ERGO

It provoked action by at least one person in the audience.  Tom Bales of Euclid laboratories accepted Jill's challenge by starting:

"ERGO "The World's Largest Telescope".

Looking through the ERGO site I came to a form to fill out if your interested in participating.  Of course I was - how could I not be interested in being a part of a project building the worlds largest telescope.  Tom came back to me and proposed, on the bases of what I was doing with SETI Net and that I use a GPS based system to lock the clocks of my observatory, that I be a part of the ERGO team to build the next generation of pixels. That was the start. 

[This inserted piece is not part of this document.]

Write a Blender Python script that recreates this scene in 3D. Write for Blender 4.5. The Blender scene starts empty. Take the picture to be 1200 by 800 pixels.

Cosmic ray telescopes do not conform to a per-conceived notion of either and optical or radio telescopes. The ERGO telescope is like that as well.  It consists of a number of small boxes (called Pixels), connected to power, a GPS antenna, the Internet and nothing else.  They can live in a closet or on a teachers desk and they require no attention or maintenance but provide a window into the cosmic unknown.

My work on the ERGO project is summarized in Volume 7, Chapter 47 of the SETI Net notebook.

The basic problem with the ERGO pixel is the use of Geiger-Muller tube for the detector. With a single detector tube there is no way to discern noise from gamma rays and there is a *lot* of noise in the world. What is needed is two detectors and a coincidence detector. If a pulse is seen by both detectors its probably not noise.